The sums $\sum_{0\leq k}\binom{n}{2k}x^k$ and $\sum_{0\leq k}\binom{n}{2k+1}x^k$

Question

Let $n$ be a positive integer and suppose that $$ \sum_{0\leq k}\binom{n}{2k}x^k=A $$ What can we say about the sum $$ \sum_{0\leq k}\binom{n}{2k+1}x^k\ ? $$ Thanks!

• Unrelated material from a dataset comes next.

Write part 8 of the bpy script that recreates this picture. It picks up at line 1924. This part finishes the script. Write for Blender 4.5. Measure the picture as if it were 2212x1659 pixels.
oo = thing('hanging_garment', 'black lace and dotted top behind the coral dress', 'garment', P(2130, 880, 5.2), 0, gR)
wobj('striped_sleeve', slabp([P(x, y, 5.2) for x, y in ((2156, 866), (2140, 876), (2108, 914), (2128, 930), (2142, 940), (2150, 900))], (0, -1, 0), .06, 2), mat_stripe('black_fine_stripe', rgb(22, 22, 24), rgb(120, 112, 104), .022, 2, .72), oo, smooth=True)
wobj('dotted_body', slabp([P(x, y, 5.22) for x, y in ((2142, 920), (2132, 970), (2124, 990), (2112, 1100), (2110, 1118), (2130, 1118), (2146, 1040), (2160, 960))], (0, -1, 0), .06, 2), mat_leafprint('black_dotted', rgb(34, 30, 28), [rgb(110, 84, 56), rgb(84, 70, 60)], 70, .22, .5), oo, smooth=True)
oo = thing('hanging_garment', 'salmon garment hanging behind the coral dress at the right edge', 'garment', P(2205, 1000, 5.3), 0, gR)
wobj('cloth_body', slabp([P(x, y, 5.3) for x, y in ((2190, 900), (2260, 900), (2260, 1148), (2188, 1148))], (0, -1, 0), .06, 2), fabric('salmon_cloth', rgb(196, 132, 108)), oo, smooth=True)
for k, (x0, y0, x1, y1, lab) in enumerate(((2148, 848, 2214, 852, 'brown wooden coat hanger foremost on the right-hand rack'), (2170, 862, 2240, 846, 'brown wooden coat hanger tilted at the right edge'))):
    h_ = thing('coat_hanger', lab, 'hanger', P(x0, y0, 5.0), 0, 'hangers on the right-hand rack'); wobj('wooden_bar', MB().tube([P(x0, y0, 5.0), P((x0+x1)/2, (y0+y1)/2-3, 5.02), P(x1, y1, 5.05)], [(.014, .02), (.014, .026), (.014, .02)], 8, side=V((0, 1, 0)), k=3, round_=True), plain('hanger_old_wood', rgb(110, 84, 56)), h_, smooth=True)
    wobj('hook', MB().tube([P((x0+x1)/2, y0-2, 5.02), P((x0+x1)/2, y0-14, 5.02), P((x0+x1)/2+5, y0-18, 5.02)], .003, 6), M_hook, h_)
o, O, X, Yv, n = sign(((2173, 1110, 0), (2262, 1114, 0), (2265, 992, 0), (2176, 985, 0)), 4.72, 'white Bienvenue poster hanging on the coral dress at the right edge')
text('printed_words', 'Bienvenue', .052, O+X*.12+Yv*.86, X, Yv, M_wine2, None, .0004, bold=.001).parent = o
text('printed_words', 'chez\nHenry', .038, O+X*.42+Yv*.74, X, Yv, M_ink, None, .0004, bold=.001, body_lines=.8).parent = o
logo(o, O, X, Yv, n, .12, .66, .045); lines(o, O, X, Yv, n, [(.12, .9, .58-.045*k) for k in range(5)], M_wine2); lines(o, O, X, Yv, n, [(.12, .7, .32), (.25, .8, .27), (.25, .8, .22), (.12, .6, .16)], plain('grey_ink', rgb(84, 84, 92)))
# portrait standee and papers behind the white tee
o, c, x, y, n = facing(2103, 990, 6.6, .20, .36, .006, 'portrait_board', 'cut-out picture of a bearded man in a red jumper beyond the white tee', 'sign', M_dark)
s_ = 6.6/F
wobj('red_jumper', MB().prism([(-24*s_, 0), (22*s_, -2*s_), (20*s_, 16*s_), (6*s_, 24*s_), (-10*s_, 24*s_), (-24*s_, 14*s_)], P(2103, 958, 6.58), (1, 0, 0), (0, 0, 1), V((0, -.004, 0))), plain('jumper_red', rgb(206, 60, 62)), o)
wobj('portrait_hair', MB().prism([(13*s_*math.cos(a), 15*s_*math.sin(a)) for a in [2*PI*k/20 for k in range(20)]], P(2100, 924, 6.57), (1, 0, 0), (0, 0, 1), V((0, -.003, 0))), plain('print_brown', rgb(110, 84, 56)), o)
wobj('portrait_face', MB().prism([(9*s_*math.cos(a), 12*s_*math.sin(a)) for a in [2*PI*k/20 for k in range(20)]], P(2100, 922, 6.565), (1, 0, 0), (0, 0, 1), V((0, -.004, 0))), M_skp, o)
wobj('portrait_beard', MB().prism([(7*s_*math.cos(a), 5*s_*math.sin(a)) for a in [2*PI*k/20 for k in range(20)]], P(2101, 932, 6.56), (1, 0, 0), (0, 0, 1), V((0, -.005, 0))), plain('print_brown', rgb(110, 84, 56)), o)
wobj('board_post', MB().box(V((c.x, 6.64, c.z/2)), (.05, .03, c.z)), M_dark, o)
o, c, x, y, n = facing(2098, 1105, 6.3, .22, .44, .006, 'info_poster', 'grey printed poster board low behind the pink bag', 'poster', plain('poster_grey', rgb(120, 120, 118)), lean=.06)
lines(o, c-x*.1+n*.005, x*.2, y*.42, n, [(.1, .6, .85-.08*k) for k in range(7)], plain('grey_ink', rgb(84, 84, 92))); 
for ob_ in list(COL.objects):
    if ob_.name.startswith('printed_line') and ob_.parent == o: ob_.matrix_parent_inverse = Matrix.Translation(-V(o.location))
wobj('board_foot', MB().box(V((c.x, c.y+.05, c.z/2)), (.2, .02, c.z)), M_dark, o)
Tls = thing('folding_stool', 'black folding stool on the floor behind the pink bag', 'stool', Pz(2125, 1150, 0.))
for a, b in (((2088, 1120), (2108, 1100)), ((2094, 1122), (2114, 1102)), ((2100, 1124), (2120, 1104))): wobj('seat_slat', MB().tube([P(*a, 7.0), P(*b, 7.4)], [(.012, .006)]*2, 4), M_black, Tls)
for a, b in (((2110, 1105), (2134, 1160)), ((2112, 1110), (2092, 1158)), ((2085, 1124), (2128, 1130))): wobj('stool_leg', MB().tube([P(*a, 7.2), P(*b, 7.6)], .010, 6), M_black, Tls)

Edit: Can we express the second sum using the value A of the first sum ?

Answer 1

Consider the equation $$ \sum_{0\leq k}\binom{n}{2k}x^k-A=0. $$ Since this is a polynomial equation of order $m=\left\lfloor\frac n2\right\rfloor$, it has (taking into account the multiplicity) exactly $m$ roots $x_i(A)$, parametrically dependent on $A$, which can be easily found numerically. The corresponding $B$ can be then calculated as $$ B_i(A)=\sum_{0\leq k}\binom{n}{2k+1}x_i^k(A). $$

The numerical calculations do not support a speculation that there can be a general simple formula to express all $B_i$ (or even one of them) in terms of $A$. This however does not exclude a simple expression for some specific values of $A$. For example if $A=1$ one of the roots is $0$ and the corresponding $B$ is $n$.